• Requirement:
Retype everything in the listing, leaving each line exactly as it is.

• Given information:
__________________________________________________
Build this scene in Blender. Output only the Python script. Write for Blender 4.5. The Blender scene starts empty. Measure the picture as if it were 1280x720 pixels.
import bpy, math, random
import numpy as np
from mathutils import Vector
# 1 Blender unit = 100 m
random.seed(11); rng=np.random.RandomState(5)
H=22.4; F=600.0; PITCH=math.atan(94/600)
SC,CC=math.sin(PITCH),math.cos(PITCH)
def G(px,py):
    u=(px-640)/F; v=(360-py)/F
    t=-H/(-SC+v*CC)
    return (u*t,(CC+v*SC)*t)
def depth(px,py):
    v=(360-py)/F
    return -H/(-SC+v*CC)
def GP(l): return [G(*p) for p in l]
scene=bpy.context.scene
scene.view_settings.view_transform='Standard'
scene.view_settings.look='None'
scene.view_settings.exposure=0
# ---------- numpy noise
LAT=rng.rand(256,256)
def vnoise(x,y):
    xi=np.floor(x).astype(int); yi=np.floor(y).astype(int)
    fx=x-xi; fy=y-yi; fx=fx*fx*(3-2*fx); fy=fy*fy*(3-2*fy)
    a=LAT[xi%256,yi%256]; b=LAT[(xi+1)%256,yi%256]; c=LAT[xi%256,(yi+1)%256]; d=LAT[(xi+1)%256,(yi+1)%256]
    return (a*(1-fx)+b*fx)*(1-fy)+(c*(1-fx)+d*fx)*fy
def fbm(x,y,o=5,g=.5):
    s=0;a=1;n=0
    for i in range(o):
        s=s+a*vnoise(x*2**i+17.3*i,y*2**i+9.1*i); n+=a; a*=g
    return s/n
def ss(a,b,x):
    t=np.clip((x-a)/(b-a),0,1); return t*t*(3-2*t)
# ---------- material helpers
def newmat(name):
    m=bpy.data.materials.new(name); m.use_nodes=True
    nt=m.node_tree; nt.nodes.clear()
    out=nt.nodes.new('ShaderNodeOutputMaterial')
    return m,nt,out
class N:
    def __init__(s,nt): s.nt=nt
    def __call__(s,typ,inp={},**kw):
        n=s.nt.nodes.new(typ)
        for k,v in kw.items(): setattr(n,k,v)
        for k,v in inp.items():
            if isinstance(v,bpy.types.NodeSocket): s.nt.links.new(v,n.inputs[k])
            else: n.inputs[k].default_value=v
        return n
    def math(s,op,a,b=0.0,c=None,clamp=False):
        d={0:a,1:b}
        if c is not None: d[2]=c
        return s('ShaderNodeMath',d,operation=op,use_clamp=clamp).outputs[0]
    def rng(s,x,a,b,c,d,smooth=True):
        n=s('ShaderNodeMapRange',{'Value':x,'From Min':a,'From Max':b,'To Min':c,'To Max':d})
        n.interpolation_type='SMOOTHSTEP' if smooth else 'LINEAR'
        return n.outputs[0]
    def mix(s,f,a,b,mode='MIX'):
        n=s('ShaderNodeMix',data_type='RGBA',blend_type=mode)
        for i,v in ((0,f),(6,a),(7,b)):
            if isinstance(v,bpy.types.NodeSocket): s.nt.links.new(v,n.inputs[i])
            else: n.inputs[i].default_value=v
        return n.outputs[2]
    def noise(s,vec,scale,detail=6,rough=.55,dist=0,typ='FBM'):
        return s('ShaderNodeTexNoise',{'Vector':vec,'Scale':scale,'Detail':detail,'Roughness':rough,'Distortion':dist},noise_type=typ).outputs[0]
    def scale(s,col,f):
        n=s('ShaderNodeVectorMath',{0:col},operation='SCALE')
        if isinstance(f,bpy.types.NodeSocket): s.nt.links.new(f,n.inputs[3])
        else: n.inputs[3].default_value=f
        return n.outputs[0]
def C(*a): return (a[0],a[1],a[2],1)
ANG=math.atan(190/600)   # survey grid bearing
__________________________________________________
• Response for this exercise:
Build this scene in Blender. Output only the Python script. Write for Blender 4.5. The Blender scene starts empty. Measure the picture as if it were 1280x720 pixels.
import bpy, math, random
import numpy as np
from mathutils import Vector
# 1 Blender unit = 100 m
random.seed(11); rng=np.random.RandomState(5)
H=22.4; F=600.0; PITCH=math.atan(94/600)
SC,CC=math.sin(PITCH),math.cos(PITCH)
def G(px,py):
    u=(px-640)/F; v=(360-py)/F
    t=-H/(-SC+v*CC)
    return (u*t,(CC+v*SC)*t)
def depth(px,py):
    v=(360-py)/F
    return -H/(-SC+v*CC)
def GP(l): return [G(*p) for p in l]
scene=bpy.context.scene
scene.view_settings.view_transform='Standard'
scene.view_settings.look='None'
scene.view_settings.exposure=0
# ---------- numpy noise
LAT=rng.rand(256,256)
def vnoise(x,y):
    xi=np.floor(x).astype(int); yi=np.floor(y).astype(int)
    fx=x-xi; fy=y-yi; fx=fx*fx*(3-2*fx); fy=fy*fy*(3-2*fy)
    a=LAT[xi%256,yi%256]; b=LAT[(xi+1)%256,yi%256]; c=LAT[xi%256,(yi+1)%256]; d=LAT[(xi+1)%256,(yi+1)%256]
    return (a*(1-fx)+b*fx)*(1-fy)+(c*(1-fx)+d*fx)*fy
def fbm(x,y,o=5,g=.5):
    s=0;a=1;n=0
    for i in range(o):
        s=s+a*vnoise(x*2**i+17.3*i,y*2**i+9.1*i); n+=a; a*=g
    return s/n
def ss(a,b,x):
    t=np.clip((x-a)/(b-a),0,1); return t*t*(3-2*t)
# ---------- material helpers
def newmat(name):
    m=bpy.data.materials.new(name); m.use_nodes=True
    nt=m.node_tree; nt.nodes.clear()
    out=nt.nodes.new('ShaderNodeOutputMaterial')
    return m,nt,out
class N:
    def __init__(s,nt): s.nt=nt
    def __call__(s,typ,inp={},**kw):
        n=s.nt.nodes.new(typ)
        for k,v in kw.items(): setattr(n,k,v)
        for k,v in inp.items():
            if isinstance(v,bpy.types.NodeSocket): s.nt.links.new(v,n.inputs[k])
            else: n.inputs[k].default_value=v
        return n
    def math(s,op,a,b=0.0,c=None,clamp=False):
        d={0:a,1:b}
        if c is not None: d[2]=c
        return s('ShaderNodeMath',d,operation=op,use_clamp=clamp).outputs[0]
    def rng(s,x,a,b,c,d,smooth=True):
        n=s('ShaderNodeMapRange',{'Value':x,'From Min':a,'From Max':b,'To Min':c,'To Max':d})
        n.interpolation_type='SMOOTHSTEP' if smooth else 'LINEAR'
        return n.outputs[0]
    def mix(s,f,a,b,mode='MIX'):
        n=s('ShaderNodeMix',data_type='RGBA',blend_type=mode)
        for i,v in ((0,f),(6,a),(7,b)):
            if isinstance(v,bpy.types.NodeSocket): s.nt.links.new(v,n.inputs[i])
            else: n.inputs[i].default_value=v
        return n.outputs[2]
    def noise(s,vec,scale,detail=6,rough=.55,dist=0,typ='FBM'):
        return s('ShaderNodeTexNoise',{'Vector':vec,'Scale':scale,'Detail':detail,'Roughness':rough,'Distortion':dist},noise_type=typ).outputs[0]
    def scale(s,col,f):
        n=s('ShaderNodeVectorMath',{0:col},operation='SCALE')
        if isinstance(f,bpy.types.NodeSocket): s.nt.links.new(f,n.inputs[3])
        else: n.inputs[3].default_value=f
        return n.outputs[0]
def C(*a): return (a[0],a[1],a[2],1)
ANG=math.atan(190/600)   # survey grid bearing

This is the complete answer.